Faut-il abandonner le terme "migrants" ?
Les mots sont importants. Ils ne font pas que décrire la réalité : ils dessinent également la carte de nos représentations. La manière que nous avons de penser le monde. Et aujourd’hui, j’aimerais m’arrêter sur ce mot, qu’on a entendu toute la semaine : "migrants".
En apparence, rien de nouveau. Cela fait des années que ce terme s’est imposé au sein de l’actualité. Et pourtant, il ne va pas de soi. D’autres l’ont précédé. Dans les années 70, on a par exemple employé l’expression "boat people", d’abord pour évoquer les Vietnamiens et les Cambodgiens qui traversaient la Mer de Chine, puis plus généralement pour désigner toutes les personnes qui tentent de gagner un autre pays à bord d’une embarcation de fortune.
Ce terme est aujourd'hui tombé en désuétude. Mais en parallèle, un autre mot gagnait en popularité : les "clandestins". Un mot qui n’a rien de neutre : il focalise l’attention sur le fait que certaines personnes sont dans une situation irrégulière, en éclipsant du même coup les raisons qui ont pu les pousser à migrer. D’ailleurs, le terme "clandestin" est devenu aujourd’hui tellement connoté qu’il n’est plus guère utilisé que par les responsables politiques qui fustigent l’immigration. C’est un autre mot qui a pris sa place, "migrants", qui a l’avantage d’être beaucoup plus neutre : d’après l’Unesco, il désigne tout individu qui vit, de façon temporaire ou permanente, dans un pays où il n’est pas né.

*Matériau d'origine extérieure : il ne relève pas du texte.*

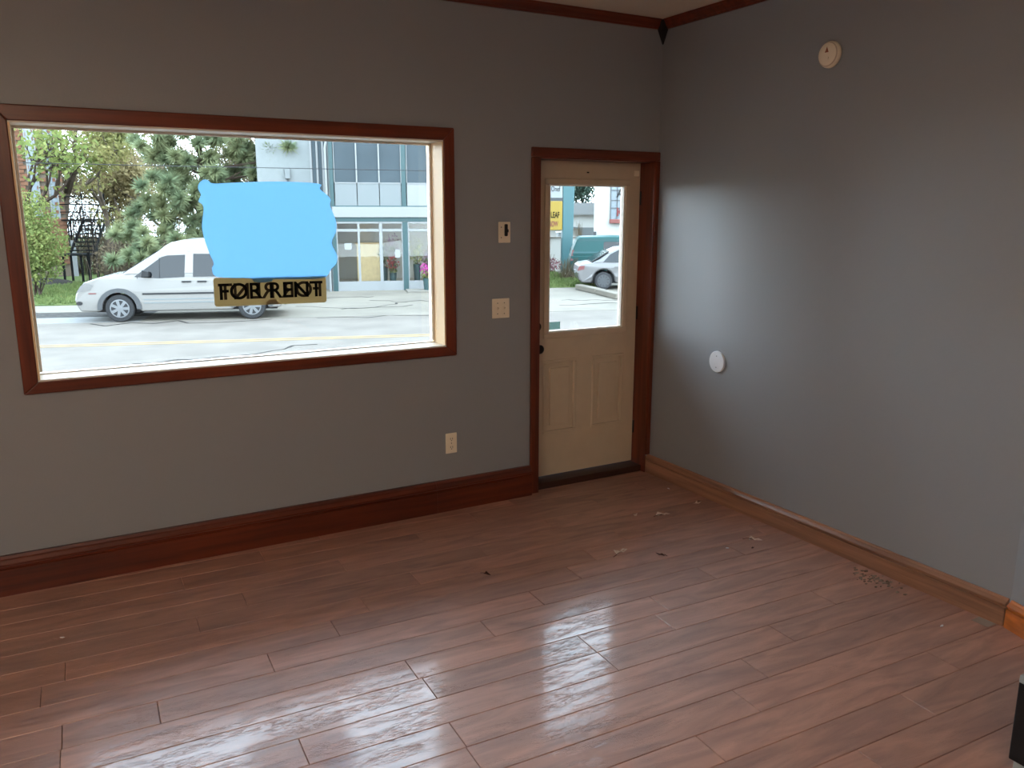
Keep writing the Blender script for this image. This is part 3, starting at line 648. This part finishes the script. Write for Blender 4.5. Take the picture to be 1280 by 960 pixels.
# ---------------------------------------------------------------- storefront
sh = thing('flower_shop', 'two storey storefront with teal posts, white fascia and dark upper windows across the street', 'building', sp(0, 21.65, 0), -A)
g0 = G+.006; SE = 4.35
box('back_wall', mat('shop interior wall', (150, 148, 142), .8), (-2.2, SE, 4.0, 4.2, g0, 6.2), sh)
box('side_wall', stucco, (-2.24, -2.14, .06, 4.2, g0, 6.2), sh); box('side_wall', stucco, (SE-.1, SE, .06, 4.2, g0, 6.2), sh)
box('shop_floor', mat('shop floor tile', (150, 146, 138), .6), (-2.14, SE-.1, .08, 4.0, g0, g0+.06), sh)
box('upper_floor', stucco, (-2.14, SE-.1, .06, 4.0, 1.9, 2.1), sh); box('roof', stucco, (-2.24, SE, -.1, 4.2, 6.2, 6.4), sh)
for a, b in ((-2.20, -2.06), (.015, .175), (2.19, 2.35), (SE-.16, SE)):
    box('post', teal_p, (a, b, -.05, .05, g0, 1.42), sh); box('post', teal_p, (a+.0, b-.02, -.05, .05, 1.9, 6.2), sh)
box('header', teal_p, (-2.2, SE, -.045, .08, 1.43, 1.56), sh)
box('fascia', panel_w, (-2.16, SE, -.10, .08, 1.56, 1.885), sh, .01); box('fascia_cap', teal_p, (-2.16, SE, -.07, .08, 1.885, 1.92), sh)
for a, b, pm_ in ((-2.06, .015, panel_l), (.175, 2.19, panel_w), (2.35, SE-.16, panel_w)):
    n_ = 3; ww = (b-a)/n_
    for k in range(n_):
        box('spandrel_panel', pm_, (a+k*ww+.012, a+(k+1)*ww-.012, -.02, .03, 1.92, 2.60), sh)
        f_ = box('upper_window', shop_glass, (a+k*ww+.02, a+(k+1)*ww-.02, .0, .03, 2.63, 4.55), sh)
        box('spandrel_panel', pm_, (a+k*ww+.012, a+(k+1)*ww-.012, -.02, .03, 4.6, 6.2), sh)
    for k in range(n_+1): box('upper_mullion', panel_w, (max(a, a+k*ww-.022), min(b, a+k*ww+.022), -.035, .0, 2.60, 4.6), sh)
    box('upper_sill', panel_w, (a, b, -.035, .0, 2.60, 2.63), sh)
    # ground floor glazing: white frames
    for k in range(n_+1):
        x = a+k*ww; hw_ = .035 if k != 2 else .05
        box('door_frame', panel_w, (max(a, x-hw_), min(b, x+hw_), -.03, .03, g0, 1.43), sh)
    for k in range(n_):
        xa, xb = a+k*ww+.035, a+(k+1)*ww-.035
        box('door_rail', panel_w, (xa, xb, -.03, .03, 1.12, 1.20), sh); box('door_rail', panel_w, (xa, xb, -.03, .03, 1.37, 1.43), sh); box('door_rail', panel_w, (xa, xb, -.03, .03, g0, g0+.30), sh)
        box('shop_pane', glass, (xa, xb, -.006, .0, g0+.30, 1.12), sh); box('transom_pane', glass, (xa, xb, -.006, .0, 1.20, 1.37), sh)
m = MB(); m.tube([(-2.17, -.12, 4.4), (-2.17, -.12, 4.25), (-2.30, -.12, 3.65), (-2.30, -.12, g0)], .035, 8); m.build('downspout', panel_w, sh)
# stucco wing with dark strip windows
wg = thing('stucco_building', 'pale grey stucco building with dark strip windows left of the storefront', 'building', sp(0, 22.3, 0), -A)
box('wall', stucco, (-4.4, -2.26, 0, 3, g0, 7), wg)
for a, b in ((-2.70, -2.60), (-2.52, -2.42), (-2.36, -2.30)): box('strip_window', shop_glass, (a, b, -.03, .01, 1.0, 6.2), wg)
for a in (-2.78, -2.59, -2.41): box('strip_frame', panel_w, (a, a+.06, -.05, .01, .6, 6.4), wg)
box('vent_box', panel_l, (-3.55, -3.40, -.12, 0, 2.75, 3.05), wg); box('conduit', trim_grey, (-3.50, -3.45, -.06, 0, .9, 2.75), wg)
box('shop_fill_light', mat('shop fill glow', (255, 250, 240), .5, emit=5.0), (-1.8, SE-.5, 1.2, 1.5, 1.84, 1.88), sh); box('shop_fill_light', MATS['shop fill glow'], (-1.8, SE-.5, 2.6, 2.9, 1.84, 1.88), sh)  # added glowing panels, only there to brighten the shop interior
# papers, counter, displays
for nm, b in (('paper_notice', (-1.82, -1.60, -.012, -.0065, .56, .76)), ('paper_notice', (-.22, -.06, -.012, -.0065, .30, .56))):
    pass
o = box('paper_notice', paper, (-.11, .11, -.012, -.0065, -.10, .10)); o.location = sp(-1.71, 21.65, .66); o.rotation_euler.z = -A; tag(o, 'white paper notice taped to the left shop door', 'notice')
o = box('paper_notice', paper, (-.08, .08, -.012, -.0065, -.13, .13)); o.location = sp(-.16, 21.65, .42); o.rotation_euler.z = -A; tag(o, 'white paper notice on the shop pane beside the teal post', 'notice')
t = thing('shop_counter', 'tan wooden counter inside the storefront behind the middle door', 'counter', sp(-1.0, 22.6, g0+.06), -A)
tan_w = mat('tan wood', (176, 150, 108), .6, var=.1); box('body', tan_w, (-.42, .42, 0, .6, 0, 1.35), t); box('top', tan_w, (-.46, .46, -.04, .64, 1.35, 1.40), t)
def leafball(m, c, r, n, s, rng, flat=1.0):
    for _ in range(n):
        d = Vector((rng.gauss(0, 1), rng.gauss(0, 1), rng.gauss(0, 1))).normalized()*(rng.random()**.45)
        p = Vector((c[0]+d.x*r[0], c[1]+d.y*r[1], c[2]+d.z*r[2])); a = Vector((rng.gauss(0, 1), rng.gauss(0, 1), rng.gauss(0, 1)*flat)).normalized(); b = a.orthogonal().normalized(); b = Matrix.Rotation(rng.uniform(0, 6.3), 3, a) @ b
        q = s*rng.uniform(.6, 1.3); m.face([p-b*q, p+a.cross(b)*q*.5, p+b*q, p-a.cross(b)*q*.5])
RN = random.Random(3)
def bouquet(S, N, z, h, r, fm, lab, cat='flowers', n=90, s=.06, potm=teal_p, pr=.12, group=None):
    t = thing('potted_flowers', lab, cat, sp(S, N, z), -A, group)
    MB().lathe([(pr*.75, 0), (pr, h*.45), (pr*1.05, h*.47), (pr*.9, h*.46)], (0, 0, 0), 'z', 14).build('pot', potm, t)
    m = MB(); leafball(m, (0, 0, h*.62), (r*.8, r*.8, h*.22), n//2, s, RN); m.build('leaves', grn_l, t)
    m = MB(); leafball(m, (0, 0, h*.78), (r, r, h*.28), n, s*.8, RN); m.build('blossoms', fm, t)
    MB().tube([(0, 0, h*.3), (.02, 0, h*.7)], .012, 5).build('stem', bark, t)
box('step', walk_m, (-.3, 2.0, -.0, .9, 0, .05)); o = bpy.data.objects['step']; o.location = sp(.35, 20.55, g0); o.rotation_euler.z = -A; struct(o, 'low concrete step before the shop')
bouquet(.70, 21.0, g0+.05, .80, .24, pink_f, 'magenta flowers in a dark pot on the pavement before the shop', n=160, s=.05, pr=.13)
for a in ((.50, 22.2, 1.55, .28, yelf, 'yellow flowers inside the shop window right of the teal post'), (.86, 22.5, 1.15, .24, lilf, 'lilac flowers inside the shop window behind the magenta pot'),
          (-.28, 22.3, 1.75, .26, lilf, 'tall pink lilac flowers inside the shop pane left of the teal post'), (-.30, 22.0, 1.0, .24, redf, 'red flowers inside the shop pane low left of the teal post'), (-.55, 22.5, 1.35, .22, far_l, 'dark green plant inside the shop pane right of the counter')):
    bouquet(a[0], a[1], g0+.06, a[2], a[3], a[4], a[5], n=140, s=.05)

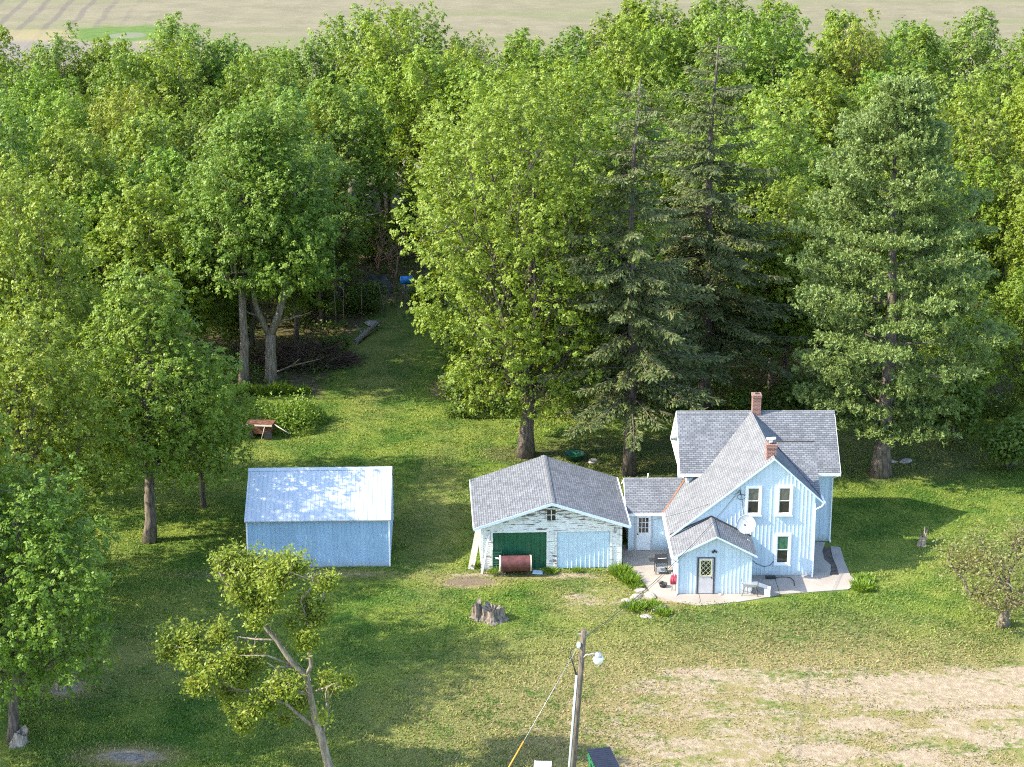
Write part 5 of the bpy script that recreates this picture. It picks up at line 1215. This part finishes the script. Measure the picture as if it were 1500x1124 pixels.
# ------------------------------------------------------------------ garden plants and weeds
def tuft_mesh(seed, R, H, n, wid=.06, mat='garden_leaf', name='foliage'):
    rng = np.random.default_rng(seed); a = rng.uniform(0, 2*pi, n); q = R*rng.uniform(0, 1, n)**.6
    C = np.stack([q*np.cos(a), q*np.sin(a), rng.uniform(0, .35, n)*H], 1); T = np.stack([np.cos(a)*q/R+rng.normal(size=n)*.35, np.sin(a)*q/R+rng.normal(size=n)*.35, rng.uniform(.6, 1.6, n)], 1)
    return arr_mesh(name, blade_quads(C, T, rng.normal(size=(n, 3)), H*rng.uniform(.5, .95, n), wid*rng.uniform(.6, 1.3, n)), 4, mat)
tm = [tuft_mesh(1, .55, .75, 420, .075), tuft_mesh(2, .6, .45, 380, .08), tuft_mesh(3, .35, .6, 160, .07)]
PL = [(5.65,95.0,0,1.15,'tall bright green plant clump at the garage corner, beside the patio'), (6.05,94.1,0,1.0,'bright green plant clump below the one at the garage corner'), (5.4,95.5,2,1.0,'small plant tuft touching the garage corner'), (6.3,93.6,1,.9,'low plant clump nearest the stones by the patio'),
      (6.1,90.95,1,1.2,'wide yellow green plant clump in the stone bed, left end'), (6.95,91.15,1,1.1,'dark green plant clump in the middle of the stone bed'), (7.5,90.35,1,.9,'low dark plant clump at the right end of the stone bed'),
      (-.95,95.2,2,.9,'weed tuft at the base of the garage wall left of the tank'), (2.0,95.45,1,.8,'weed tuft between the two garage doors'), (3.4,95.5,2,.7,'weed tuft under the pale blue garage door'), (17.9,93.4,1,1.3,'leafy weed clump at the right end of the patio'),
      (18.2,94.4,1,1.0,'leafy weed clump beside the walkway right of the house'), (-2.1,96.2,2,1.0,'weed tuft below the leaning plank'), (24.2,96.9,2,1.0,'lone tall weed on the lawn right of the house')]
for (x, y, k, s, lb) in PL:
    t = tag(link('garden_plant', tm[k]), lb, 'plant', 'plants round the patio and garage'); t.location = (x, y, 0); s *= .72; t.scale = (s, s, s); t.rotation_euler[2] = x*7
rng = np.random.default_rng(44)
for i in range(14):
    x = -18.4+i*.36+rng.normal()*.12; y = 124.9+rng.normal()*.3
    t = tag(link('border_plant', tm[2]), f'{NUM[i]} plant from the left in the row of upright plants below the tall trunks', 'plant', 'row of border plants below the tall trees'); t.location = (x, y, 0); s = rng.uniform(.6, 1.15); t.scale = (s*.8, s*.8, s*1.25); t.rotation_euler[2] = i

def weeds(name, label, N, fn, size, mat, seed):
    rng = np.random.default_rng(seed); C = fn(rng, N); n = len(C)
    me = arr_mesh(name, leaf_quads(C, rng.normal(size=(n, 3))*.7+np.array([0, 0, .8]), size*rng.uniform(.6, 1.4, n), rng, .55), 4, mat)
    o = link(name, me); o.color = (1, 1, 1, 1); return tag(o, label, 'weeds', kind='stuff')
def mound(rng, n):
    k = rng.integers(0, 4, n); cx = np.array([-15.3,-13.8,-16.9,-13.2])[k]; cy = np.array([118.6,117.8,117.6,119.4])[k]; r = np.array([2.1,1.7,1.3,1.6])[k]; h = np.array([1.3,1.5,.9,1.2])[k]
    a = rng.uniform(0, 6.283, n); q = rng.uniform(0, 1, n)**.5; return np.stack([cx+r*q*np.cos(a), cy+r*.8*q*np.sin(a), 1.25*h*(1-q**2)*rng.uniform(.2, 1.2, n)*(1+.3*np.sin(a*5+cx))+.03], 1)
weeds('weed_mound', 'tall leafy weeds grown up round the rusty cart', 8000, mound, .17, 'garden_leaf', 1)
def under(rng, n):
    x = rng.uniform(-48, 48, n*3); y = 120+rng.uniform(0, 1, n*3)**1.6*50
    w = np.sin(x*.9+np.sin(y*.5)*2)*np.cos(y*.8+x*.3); z = rng.uniform(.03, 1, n*3)*(.5+.5*(w > 0))*(.35+.9*np.clip(w, 0, 1))
    okk = (np.abs(x) < y*.2572+3) & ~((np.abs(x+8.2) < 3.9) & (y < 143)) & ~((x > -21) & (x < -11) & (y < 126)) & (w > rng.uniform(-.9, .5, n*3))
    return np.stack([x, y, z], 1)[okk][:n]
weeds('undergrowth', 'dark leafy undergrowth covering the floor of the woods', 60000, under, .24, 'shrub_leaf', 2)

# grass blades over the whole visible lawn: nobody could count them
rng = np.random.default_rng(99); N = 420000
y = 72+(rng.uniform(0, 1, N)**1.15)*62; x = (rng.uniform(-1, 1, N))*(y*.2572+2)
okk = np.ones(N, bool)
def inbox(ox, oy, rz, x0, x1, y0, y1):
    c, s = cos(rz), sin(rz); lx = (x-ox)*c+(y-oy)*s; ly = -(x-ox)*s+(y-oy)*c; return (lx > x0) & (lx < x1) & (ly > y0) & (ly < y1)
okk &= ~inbox(-13.789, 96.049, R_(1.855), 0, SW, 0, SD); okk &= ~inbox(-1.592, 95.745, R_(2.743), 0, GW, 0, GD)
okk &= ~inbox(HX, HY, HR, XL, 1.7, 0, 10); okk &= ~inbox(HX, HY, HR, BX0, 0, 3, 8); okk &= ~inbox(HX, HY, HR, -9.9, 2.1, -3.3, 5) | (inbox(HX, HY, HR, -9.9, -7.8, -3.4, -1.6) & (x+y*.5 < 53.4)) | inbox(HX, HY, HR, -2, 2.3, -3.4, -2.15)
pr = np.zeros(N)
for (cx, cy, rx, ry, st) in DIRT+WORN: pr = np.maximum(pr, st*np.clip(1.35-np.sqrt(((x-cx)/rx)**2+((y-cy)/ry)**2), 0, 1))
patch = np.sin(x*1.3+np.sin(y*.9)*1.7)*np.cos(y*1.7+x*.6)+.5*np.sin(x*3.1+y*2.3)
okk &= rng.uniform(0, 1, N)*.95 > 1.25*pr+.15*patch*(pr > .1)
okk &= ~((y > 122) & ((x > -4.4) | (x < -12.2)))
x, y, patch = x[okk], y[okk], patch[okk]; n = len(x)
hgt = rng.uniform(.07, .17, n)*(1+.35*np.clip(patch, -1, 1)); 
T = np.stack([rng.normal(size=n), rng.normal(size=n), rng.uniform(.5, 1.4, n)], 1)
Cg = np.stack([x, y, np.full(n, .004)], 1)
o = link('grass', arr_mesh('grass', blade_quads(Cg, T, rng.normal(size=(n, 3))*.5+np.array([0, 0, 1.]), hgt, rng.uniform(.035, .07, n)), 4, 'grass_blade')); tag(o, 'mown grass of the farmyard lawn', 'grass', kind='stuff')
def clover(rng, n):
    x = rng.uniform(-24, 30, n*2); y = 73+rng.uniform(0, 1, n*2)*52; w = np.sin(x*2.1+np.sin(y*1.3)*2)*np.cos(y*2.4+x*.9)+.4*np.sin(x*.5)*np.cos(y*.4)
    p = np.zeros(n*2)
    for (cx, cy, rx, ry, st) in DIRT+WORN: p = np.maximum(p, st*np.clip(1.3-np.sqrt(((x-cx)/rx)**2+((y-cy)/ry)**2), 0, 1))
    c, s = cos(HR), sin(HR); lx = (x-HX)*c+(y-HY)*s; ly = -(x-HX)*s+(y-HY)*c
    g = (w > rng.uniform(.0, .9, n*2)) & (rng.uniform(0, 1, n*2) > p*1.2) & ~((lx > -10) & (lx < 2.4) & (ly > -3.9) & (ly < 10)) & (np.abs(x) < y*.2572+1) & ~((x > -14.2) & (x < -6) & (y > 95.8) & (y < 103)) & ~((x > -2) & (x < 6) & (y > 95.6) & (y < 103))
    return np.stack([x, y, rng.uniform(.03, .12, n*2)], 1)[g][:n]
weeds('lawn_weeds', 'broad leaved weeds scattered through the lawn', 60000, clover, .10, 'weed_leaf', 3)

"Rescapé", "réfugié", "demandeur d’asile" : autant de réalités différentes
Un rescapé, c’est quelqu’un qui est secouru pendant sa tentative de migration, généralement en mer. Les personnes à bord de l’Ocean Viking sont toutes des rescapées. Réfugié, c’est un terme très précis, puisque c’est un statut juridique : il est réservé aux personnes qui obtiennent l’asile en application de la Convention de Genève, au motif qu’ils sont persécutés dans leur pays d’origine. Les demandeurs d’asile, ce sont les personnes qui ont déposé une demande d’asile, et qui attendent de savoir si elle sera acceptée. Précisons d’ailleurs que demander l’asile, c’est un droit international : ceux qui le font ne sont pas dans l’illégalité, ils ne sont en rien des "clandestins".
L'état actuel du vocabulaire n'est donc pas erroné, mais il est discutable. Le problème du terme "migrants", c’est qu’à force d’être employé dans des discours de rejet de l’immigration, il a fini lui aussi par se charger de connotations négatives. C’est pourquoi il me semble que nous avons besoin, aujourd’hui, d’un autre terme, qui soit à la fois neutre et descriptif.
Quand on y réfléchit, un Français qui part travailler en Allemagne ou en Grande-Bretagne est un migrant, stricto sensu. Pourtant, on n’emploie jamais ce mot dans ce contexte. On dira plutôt de lui qu’il un "expatrié", pour insister sur le caractère choisi et volontaire de la migration. De la même manière, les personnes qui fuient leur pays d’origine, pour échapper à la guerre, l’oppression, la famine ou la misère devraient pouvoir être désignés par un mot qui souligne le caractère subit et dramatique de ces migrations.
Il s’avère que ce mot existe dans la langue française. De mon point de vue, ces personnes ne sont pas seulement des migrants. Ce sont des exilés.